StaatstrojanerBritische Regierung im Visier von Pegasus

Offenbar war der skandalträchtige Staatstrojaner sogar gegen die britische Regierung im Einsatz. Hinweise darauf fand das kanadische Forscher:innenteam Citizen Lab. In Brüssel nahm unterdessen ein EU-Untersuchungsausschuss zu Pegasus seine Arbeit auf.

Boris Johnson
Seine Regierung im Visier: Der britische Premier Boris Johnson – CC0 President Of Ukraine

Das gezielte Ausspähen von Journalist:innen und Oppositionellen in Europa mit dem Staatstrojaner Pegasus sorgt seit Monaten für Schlagzeilen. Dabei dürfte eine weitere Regierung ins Visier des Trojaners geraten sein: Das Forscher:innenteam Citizen Lab hat nach eigenen Angaben das Büro des britischen Premierministers Boris Johnson als auch das britische Außenministerium informiert, dass in deren Computersystemen 2020 und 2021 Hinweise auf eine Infektion mit Pegasus gefunden worden seien. Citizen Lab vermutet, dass diese im Fall von Johnsons Büro von den Vereinigten Arabischen Emiraten ausging, berichtet der Sender BBC.

Zeitgleich enthüllte die Organisation, dass mindestens 65 Personen aus der autonomen Region Katalonien in Spanien Ziel von Spionagesoftware waren. Bei 51 fand Citizen Lab ausreichende Hinweise auf eine Infektion, darunter waren auch Europaparlamentarier:innen. Laut dem Forscher:innenteam kam dabei nicht nur mutmaßlich Pegasus zum Einsatz, sondern auch der Staatstrojaner Candiru. Die Organisation Assemblea Nacional Catalana, die die katalanische Unabhängigkeit von Spanien anstrebt, nennt die Enthüllungen einen „sehr besorgniserregenden Präzedenzfall von Repressionen eines EU-Mitglieds gegen politische Opposition“. Bereits 2020 hatte es Hinweise gegeben, dass die Software bei katalanischen Oppositionellen zum Einsatz kommt.
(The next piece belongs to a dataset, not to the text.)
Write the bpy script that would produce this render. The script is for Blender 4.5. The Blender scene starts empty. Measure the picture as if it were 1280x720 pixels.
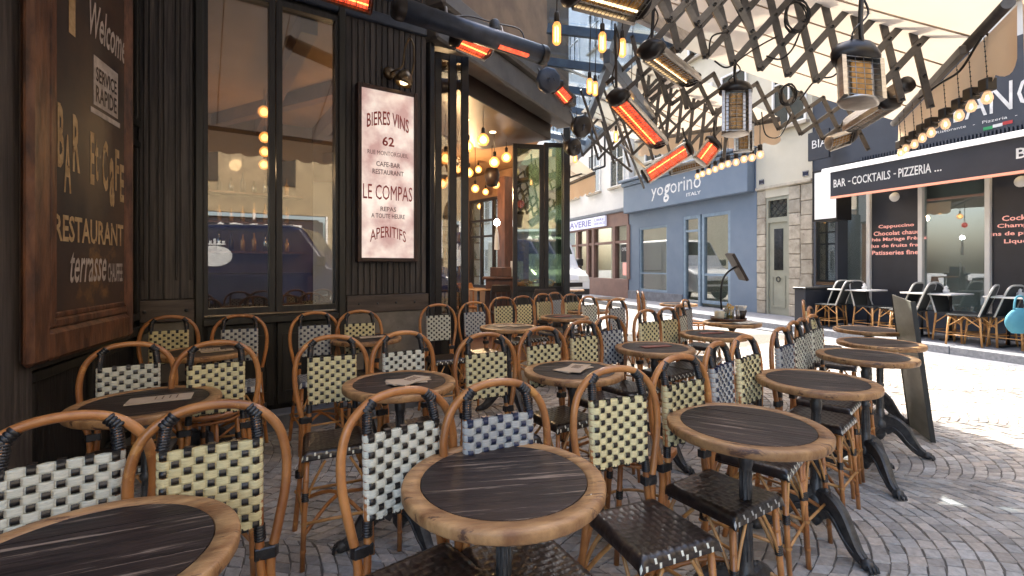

Der israelische Pegasus-Hersteller NSO Group bestreitet die Anschuldigungen und wirft Citizen Lab politische Motivation vor. Dennoch belegen journalistische Recherchen, dass offenbar gezielt Menschenrechtsaktivist:innen, Journalist:innen und Oppositionelle in Polen und Ungarn mit dem Trojaner ausspioniert wurden. In Frankreich wurden bei Regierungsmitgliedern Hinweise auf Pegasus gefunden, ähnliche Indizien gab es auch zu Geräten von EU-Justizkommissar Didier Reynders und EU-Beamten.

EU-Parlament untersucht Einsatz von Pegasus

Heute nimmt der Untersuchungsausschuss des EU-Parlaments zum Pegasus-Skandal seine Arbeit auf. Er soll feststellen, in welchem Ausmaß mit dem Einsatz von Pegasus gegen europäisches Recht verstoßen wurde. Die linke Europaabgeordnete Cornelia Ernst forderte im Vorfeld, das Parlament müsse jetzt die treibende Kraft für ein Verbot sein, sowie für harte Konsequenzen für die Mitgliedstaaten, die die Software unrechtmäßig eingesetzt haben. Die Grünen im Europaparlament forderten einen sofortigen Stopp des Einsatzes der Spionagesoftware.

Die Infizierung mit der Spionagesoftware erfolgt, indem Sicherheitsschwachstellen des jeweiligen Betriebssystems ausgenutzt werden. Dafür ist teilweise nicht einmal mehr das Anklicken einer Nachricht oder Ähnlichem notwendig. Die sogenannte Zero-Click Attacke ermöglicht das direkte Infiltrieren ohne vorherige Interaktion. Anschließend lassen sich sämtliche Aktivitäten der angegriffenen Person überwachen, selbst verschlüsselte Kommunikation. Datenschützer:innen werten solche Spionagesoftware als massiven Verstoß gegen Bürger- und Menschenrechte.